The retirement savings accumulated by just 100 chief executives are equal to the entire retirement accounts of 41 percent of U.S. families -- or more than 116 million people, a new study finds.

In a report scheduled for release today, the Center for Effective Government and Institute for Policy Studies found that the 100 largest chief executive retirement funds are worth an average of about $49.3 million per executive, or a combined $4.9 billion. David C. Novak, the recently departed chief executive officer of Yum! Brands Inc., is at the top of the list, with total retirement savings of $234.2 million.

In recent years, pay and income inequality across different income groups have received increasing attention in the U.S. Significantly less attention has been focused on the growing gulf in retirement savings, a lack of focus that the study’s authors say they are attempting to address.

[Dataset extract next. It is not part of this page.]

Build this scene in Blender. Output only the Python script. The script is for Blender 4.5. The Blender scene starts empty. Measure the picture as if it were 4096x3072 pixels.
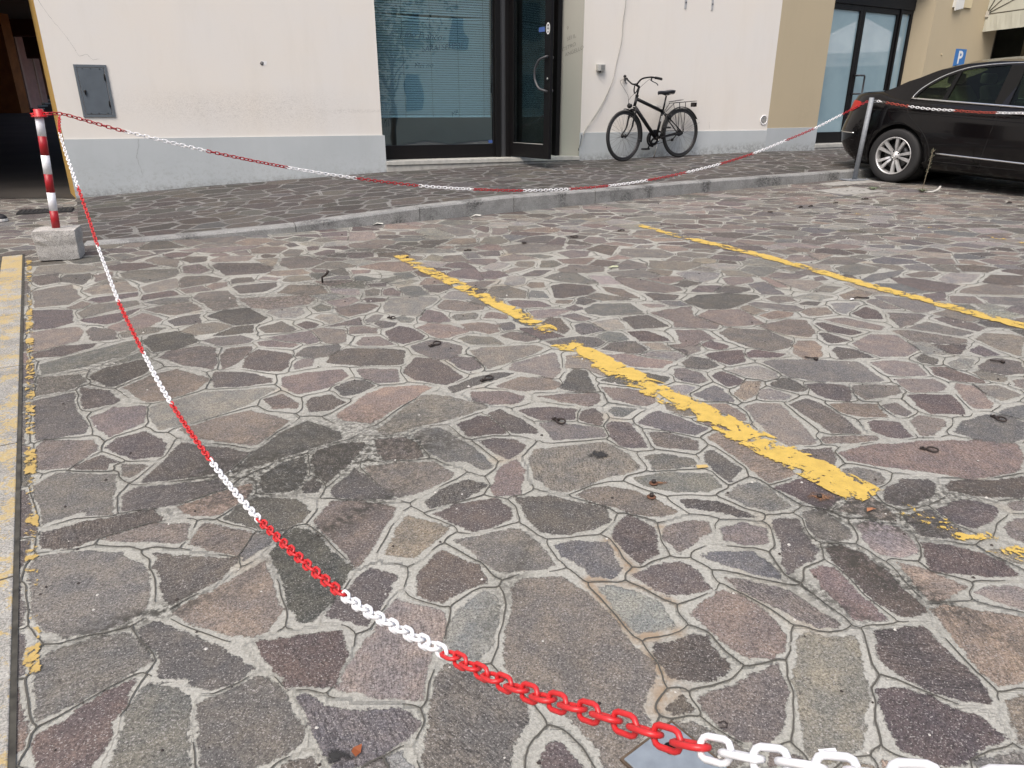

“This CEO-to-worker retirement gap is a lot bigger than the pay gap and one more indicator of the extreme level of inequality that is really tearing the country apart,” said Sarah Anderson, the report’s co-author and the global economy project director at the Institute for Policy Studies.

Some of the chief executives with the biggest retirement stashes are at companies that have cut retirement benefits for new employees.

Leucadia National

Leucadia National Corp., the holding company that owns investment banking firm Jefferies Group Inc., last year cut by half its matching 401(k) contributions for employees hired after January 2014. Those hired prior to that date receive a match of as much as 3 percent of employees’ income; new employees get a match of up to 1.5 percent. Leucadia CEO Richard B. Handler ranked second on the list of biggest retirement assets among executives, with $201.3 million. Except for a $219,739 pension benefit, all of the assets are deferred compensation.

“Mr. Handler does not have a retirement package, golden parachute, or even an employment contract," said Richard Khaleel, a Leucadia spokesman. “Mr. Handler has voluntarily deferred most of his cumulative compensation over the past 25 years and kept the vast majority of that deferred compensation invested alongside shareholders of Jefferies and, now, Leucadia, in those companies’ common shares. With the exception of charitable donations and tax-payment sales, Mr. Handler has never sold a share of Jefferies or Leucadia."

Yum Brands, which owns KFC, Taco Bell and Pizza Hut, used to offer pensions to most workers but eliminated that option for employees who joined after 2002, replacing it with 401(k) plans.

Novak’s deferred compensation “was directly linked to the performance of the company and primarily consists of bonuses he earned and deferred into YUM stock, which appreciated 900 percent during his leadership,” said Jonathan Blum, the company’s chief public affairs officer. “He chose to defer the majority of his compensation in YUM stock as he believes in the long-term growth of the company.”